Yes, need more guitar info, lol!
Okay then!
–A 1970 Guild D40 that looks just like the ’71 D40 I bought with my bar mitzvah money and owned for three decades, but plays and sounds WAY better as it was built before Guild began beefing up instruments. It’ll be the “strummer” that I leave out so I always have something to grab and play.
–A 2005 Northwood MRS80 mini-jumbo with Madagascar rosewood sides and back in like-new condition, an astonishingly nice fingerstyle guitar.
Spade connectors are not what you had on those gauges. They are called quick-disconnect terminals. Spade connectors resemble a fork with only two tines and are normally held down under a screw head on a connector strip made of plastic or phenolic board.
You are correct, but quick-disconnect connectors ARE commonly referred to as spade connectors in the automotive world, and I’ve given up fighting this particular fight.

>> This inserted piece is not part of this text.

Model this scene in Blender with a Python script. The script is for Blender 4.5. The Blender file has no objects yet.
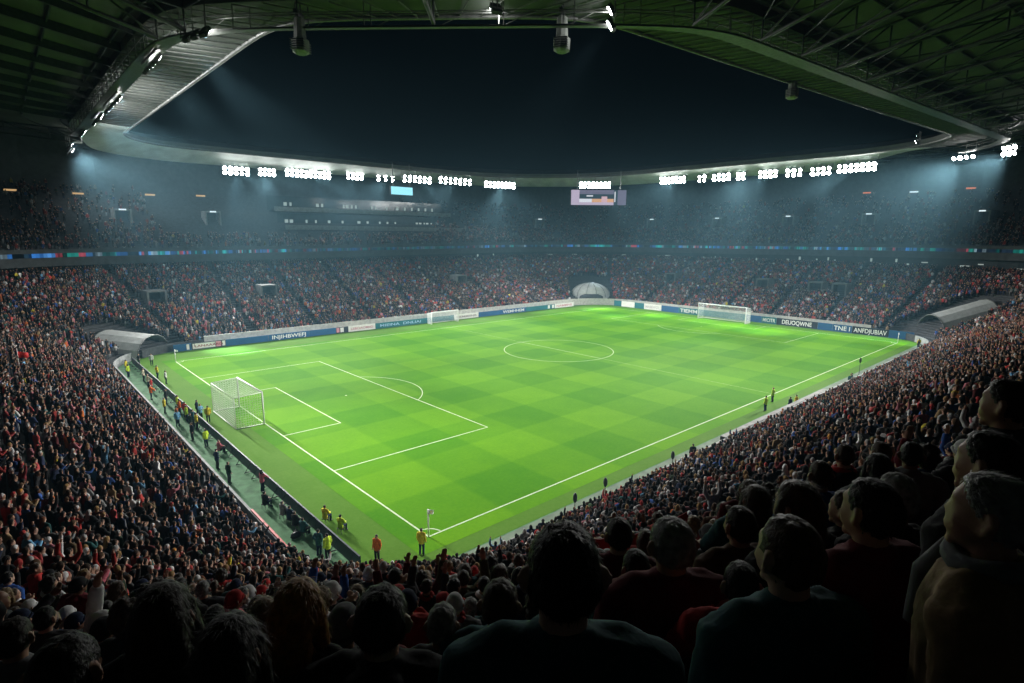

Rob, sprak with Jack (your former editor inchief) he has a whole basement full of guitars and is culling his stock pile. I am sure you could work it a trade in time instead of money as a pit mechanic or pit crew member. He has something called a Radical 8 that seems to need a rebuild after every race.😂😂😂
When bench testing a mechanical speedometer and don’t have an old cable, take a short length of household 8 or 10 gauge wire (often used for grounds) an hand file one end square till it fits in the speedo’s drive slot. Chuck the other end in your cordless drill and have at it. Just make sure you run it in the correct direction.
Great info in here (article + comments). I’ve related this story before, but once I sat two clocks on the bench – the one on the left worked and I planned to use it to replace the non-functioning one (on the right). After detailing it up (repainting the hands, buffing the plastic cover, etc.), I promptly sat it on the to the left and went in to supper. Yep, next day I installed the non-working clock in my cluster and the cluster in the dash. The “good” one is now in a box on a shelf and the one in the car thinks it’s ten minutes ’til two all day, every day 🥴…
I have an early BOXSTER and I can assure you that it has an instrument cluster very different from the critter you dissected. Also, the only way I know to remove. tinker with, and replace it is to use a crowbar or a fire axe (or both), and at 81, I’m not about to try the job. Interesting article though; reminds me of the series of 356’s I owned over the years.